* Exercise *
Write out the entire listing below exactly, with the pictures left out.

* Given information *
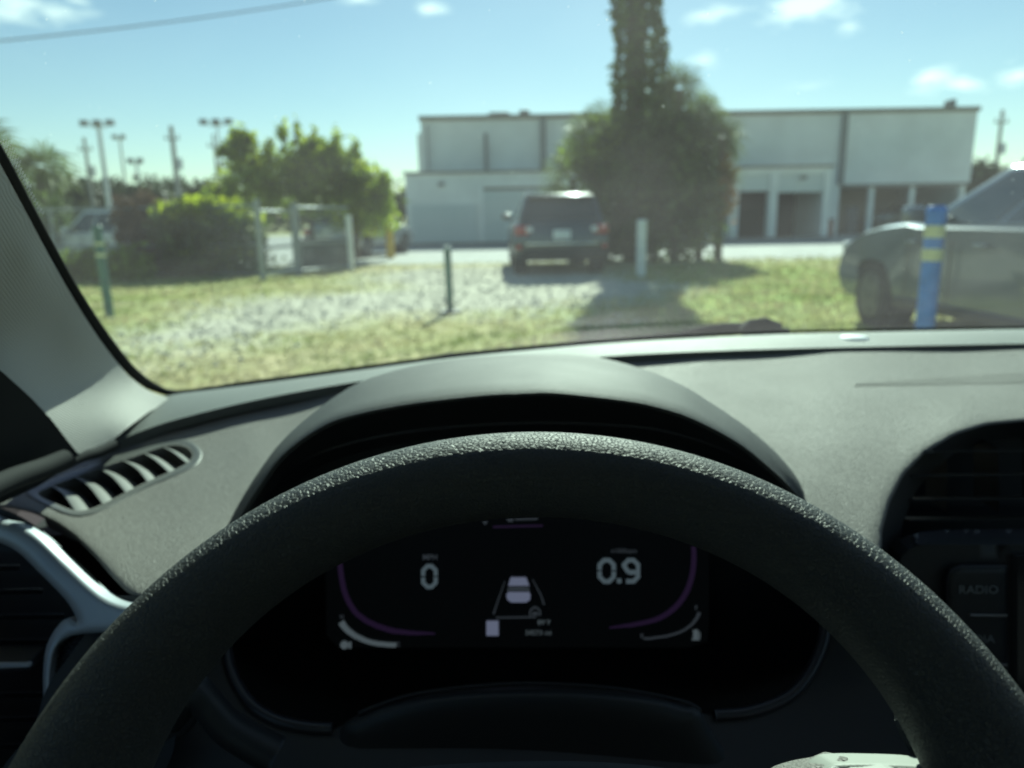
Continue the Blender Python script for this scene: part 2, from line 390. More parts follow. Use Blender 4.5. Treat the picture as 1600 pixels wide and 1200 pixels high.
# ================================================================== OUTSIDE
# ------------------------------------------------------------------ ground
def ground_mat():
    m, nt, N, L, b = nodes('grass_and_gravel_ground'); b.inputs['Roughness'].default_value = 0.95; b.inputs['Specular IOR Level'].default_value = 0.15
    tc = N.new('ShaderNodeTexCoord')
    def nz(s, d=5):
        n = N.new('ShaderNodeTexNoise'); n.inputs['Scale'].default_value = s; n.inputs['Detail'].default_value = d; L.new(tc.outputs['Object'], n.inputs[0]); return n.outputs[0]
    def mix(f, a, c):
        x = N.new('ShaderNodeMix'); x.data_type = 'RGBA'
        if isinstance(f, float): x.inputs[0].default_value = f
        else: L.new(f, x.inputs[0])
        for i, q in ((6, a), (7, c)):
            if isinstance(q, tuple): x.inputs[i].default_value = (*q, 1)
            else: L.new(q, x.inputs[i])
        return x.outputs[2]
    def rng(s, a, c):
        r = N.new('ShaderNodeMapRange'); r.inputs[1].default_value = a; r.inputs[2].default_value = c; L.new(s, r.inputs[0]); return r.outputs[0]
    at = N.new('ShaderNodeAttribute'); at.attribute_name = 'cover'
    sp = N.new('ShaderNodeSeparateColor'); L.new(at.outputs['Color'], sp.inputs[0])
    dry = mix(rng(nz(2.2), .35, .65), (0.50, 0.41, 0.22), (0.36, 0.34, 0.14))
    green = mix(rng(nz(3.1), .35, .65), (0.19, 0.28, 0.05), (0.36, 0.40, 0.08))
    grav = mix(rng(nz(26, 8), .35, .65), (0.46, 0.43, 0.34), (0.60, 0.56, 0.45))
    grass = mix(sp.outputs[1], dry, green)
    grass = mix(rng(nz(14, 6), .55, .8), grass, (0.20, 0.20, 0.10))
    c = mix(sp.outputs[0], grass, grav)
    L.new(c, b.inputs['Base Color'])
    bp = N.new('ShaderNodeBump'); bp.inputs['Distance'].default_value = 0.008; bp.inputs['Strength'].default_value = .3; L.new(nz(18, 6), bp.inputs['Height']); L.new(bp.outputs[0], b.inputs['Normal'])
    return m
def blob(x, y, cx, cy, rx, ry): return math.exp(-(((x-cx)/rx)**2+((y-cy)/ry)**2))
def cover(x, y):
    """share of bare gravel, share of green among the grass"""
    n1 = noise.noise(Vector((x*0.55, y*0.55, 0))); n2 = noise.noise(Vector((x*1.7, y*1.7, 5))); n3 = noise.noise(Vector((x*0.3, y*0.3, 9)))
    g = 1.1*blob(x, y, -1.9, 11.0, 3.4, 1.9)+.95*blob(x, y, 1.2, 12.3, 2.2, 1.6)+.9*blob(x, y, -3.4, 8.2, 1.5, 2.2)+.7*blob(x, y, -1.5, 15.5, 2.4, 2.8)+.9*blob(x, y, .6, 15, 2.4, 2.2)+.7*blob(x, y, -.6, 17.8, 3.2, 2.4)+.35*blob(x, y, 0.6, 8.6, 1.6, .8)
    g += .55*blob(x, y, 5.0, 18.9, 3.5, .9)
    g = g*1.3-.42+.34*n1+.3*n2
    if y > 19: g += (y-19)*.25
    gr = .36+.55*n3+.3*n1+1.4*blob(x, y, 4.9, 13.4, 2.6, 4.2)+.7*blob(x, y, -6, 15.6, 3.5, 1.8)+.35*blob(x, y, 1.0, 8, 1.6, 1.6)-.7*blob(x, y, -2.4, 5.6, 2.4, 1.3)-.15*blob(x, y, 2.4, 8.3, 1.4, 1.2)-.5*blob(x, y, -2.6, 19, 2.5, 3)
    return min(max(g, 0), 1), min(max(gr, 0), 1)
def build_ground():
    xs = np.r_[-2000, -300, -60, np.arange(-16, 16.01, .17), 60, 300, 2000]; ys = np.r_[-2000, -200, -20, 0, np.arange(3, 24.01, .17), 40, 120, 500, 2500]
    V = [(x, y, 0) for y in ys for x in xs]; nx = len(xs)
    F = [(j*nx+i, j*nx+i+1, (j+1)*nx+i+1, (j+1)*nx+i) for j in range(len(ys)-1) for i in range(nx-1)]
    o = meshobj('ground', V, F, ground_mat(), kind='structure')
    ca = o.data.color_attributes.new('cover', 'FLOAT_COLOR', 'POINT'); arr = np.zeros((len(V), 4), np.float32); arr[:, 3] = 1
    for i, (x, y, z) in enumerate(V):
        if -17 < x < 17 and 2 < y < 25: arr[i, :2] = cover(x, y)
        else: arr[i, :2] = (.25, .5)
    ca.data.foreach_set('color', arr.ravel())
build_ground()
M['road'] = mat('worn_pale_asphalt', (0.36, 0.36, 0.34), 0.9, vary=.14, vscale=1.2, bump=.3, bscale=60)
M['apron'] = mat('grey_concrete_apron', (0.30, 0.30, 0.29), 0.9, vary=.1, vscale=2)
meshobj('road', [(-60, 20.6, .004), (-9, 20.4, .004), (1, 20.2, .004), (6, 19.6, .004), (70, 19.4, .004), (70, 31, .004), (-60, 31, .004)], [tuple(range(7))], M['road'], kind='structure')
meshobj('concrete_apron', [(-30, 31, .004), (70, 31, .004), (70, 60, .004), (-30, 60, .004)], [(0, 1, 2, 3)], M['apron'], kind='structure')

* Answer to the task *
Continue the Blender Python script for this scene: part 2, from line 390. More parts follow. Use Blender 4.5. Treat the picture as 1600 pixels wide and 1200 pixels high.
# ================================================================== OUTSIDE
# ------------------------------------------------------------------ ground
def ground_mat():
    m, nt, N, L, b = nodes('grass_and_gravel_ground'); b.inputs['Roughness'].default_value = 0.95; b.inputs['Specular IOR Level'].default_value = 0.15
    tc = N.new('ShaderNodeTexCoord')
    def nz(s, d=5):
        n = N.new('ShaderNodeTexNoise'); n.inputs['Scale'].default_value = s; n.inputs['Detail'].default_value = d; L.new(tc.outputs['Object'], n.inputs[0]); return n.outputs[0]
    def mix(f, a, c):
        x = N.new('ShaderNodeMix'); x.data_type = 'RGBA'
        if isinstance(f, float): x.inputs[0].default_value = f
        else: L.new(f, x.inputs[0])
        for i, q in ((6, a), (7, c)):
            if isinstance(q, tuple): x.inputs[i].default_value = (*q, 1)
            else: L.new(q, x.inputs[i])
        return x.outputs[2]
    def rng(s, a, c):
        r = N.new('ShaderNodeMapRange'); r.inputs[1].default_value = a; r.inputs[2].default_value = c; L.new(s, r.inputs[0]); return r.outputs[0]
    at = N.new('ShaderNodeAttribute'); at.attribute_name = 'cover'
    sp = N.new('ShaderNodeSeparateColor'); L.new(at.outputs['Color'], sp.inputs[0])
    dry = mix(rng(nz(2.2), .35, .65), (0.50, 0.41, 0.22), (0.36, 0.34, 0.14))
    green = mix(rng(nz(3.1), .35, .65), (0.19, 0.28, 0.05), (0.36, 0.40, 0.08))
    grav = mix(rng(nz(26, 8), .35, .65), (0.46, 0.43, 0.34), (0.60, 0.56, 0.45))
    grass = mix(sp.outputs[1], dry, green)
    grass = mix(rng(nz(14, 6), .55, .8), grass, (0.20, 0.20, 0.10))
    c = mix(sp.outputs[0], grass, grav)
    L.new(c, b.inputs['Base Color'])
    bp = N.new('ShaderNodeBump'); bp.inputs['Distance'].default_value = 0.008; bp.inputs['Strength'].default_value = .3; L.new(nz(18, 6), bp.inputs['Height']); L.new(bp.outputs[0], b.inputs['Normal'])
    return m
def blob(x, y, cx, cy, rx, ry): return math.exp(-(((x-cx)/rx)**2+((y-cy)/ry)**2))
def cover(x, y):
    """share of bare gravel, share of green among the grass"""
    n1 = noise.noise(Vector((x*0.55, y*0.55, 0))); n2 = noise.noise(Vector((x*1.7, y*1.7, 5))); n3 = noise.noise(Vector((x*0.3, y*0.3, 9)))
    g = 1.1*blob(x, y, -1.9, 11.0, 3.4, 1.9)+.95*blob(x, y, 1.2, 12.3, 2.2, 1.6)+.9*blob(x, y, -3.4, 8.2, 1.5, 2.2)+.7*blob(x, y, -1.5, 15.5, 2.4, 2.8)+.9*blob(x, y, .6, 15, 2.4, 2.2)+.7*blob(x, y, -.6, 17.8, 3.2, 2.4)+.35*blob(x, y, 0.6, 8.6, 1.6, .8)
    g += .55*blob(x, y, 5.0, 18.9, 3.5, .9)
    g = g*1.3-.42+.34*n1+.3*n2
    if y > 19: g += (y-19)*.25
    gr = .36+.55*n3+.3*n1+1.4*blob(x, y, 4.9, 13.4, 2.6, 4.2)+.7*blob(x, y, -6, 15.6, 3.5, 1.8)+.35*blob(x, y, 1.0, 8, 1.6, 1.6)-.7*blob(x, y, -2.4, 5.6, 2.4, 1.3)-.15*blob(x, y, 2.4, 8.3, 1.4, 1.2)-.5*blob(x, y, -2.6, 19, 2.5, 3)
    return min(max(g, 0), 1), min(max(gr, 0), 1)
def build_ground():
    xs = np.r_[-2000, -300, -60, np.arange(-16, 16.01, .17), 60, 300, 2000]; ys = np.r_[-2000, -200, -20, 0, np.arange(3, 24.01, .17), 40, 120, 500, 2500]
    V = [(x, y, 0) for y in ys for x in xs]; nx = len(xs)
    F = [(j*nx+i, j*nx+i+1, (j+1)*nx+i+1, (j+1)*nx+i) for j in range(len(ys)-1) for i in range(nx-1)]
    o = meshobj('ground', V, F, ground_mat(), kind='structure')
    ca = o.data.color_attributes.new('cover', 'FLOAT_COLOR', 'POINT'); arr = np.zeros((len(V), 4), np.float32); arr[:, 3] = 1
    for i, (x, y, z) in enumerate(V):
        if -17 < x < 17 and 2 < y < 25: arr[i, :2] = cover(x, y)
        else: arr[i, :2] = (.25, .5)
    ca.data.foreach_set('color', arr.ravel())
build_ground()
M['road'] = mat('worn_pale_asphalt', (0.36, 0.36, 0.34), 0.9, vary=.14, vscale=1.2, bump=.3, bscale=60)
M['apron'] = mat('grey_concrete_apron', (0.30, 0.30, 0.29), 0.9, vary=.1, vscale=2)
meshobj('road', [(-60, 20.6, .004), (-9, 20.4, .004), (1, 20.2, .004), (6, 19.6, .004), (70, 19.4, .004), (70, 31, .004), (-60, 31, .004)], [tuple(range(7))], M['road'], kind='structure')
meshobj('concrete_apron', [(-30, 31, .004), (70, 31, .004), (70, 60, .004), (-30, 60, .004)], [(0, 1, 2, 3)], M['apron'], kind='structure')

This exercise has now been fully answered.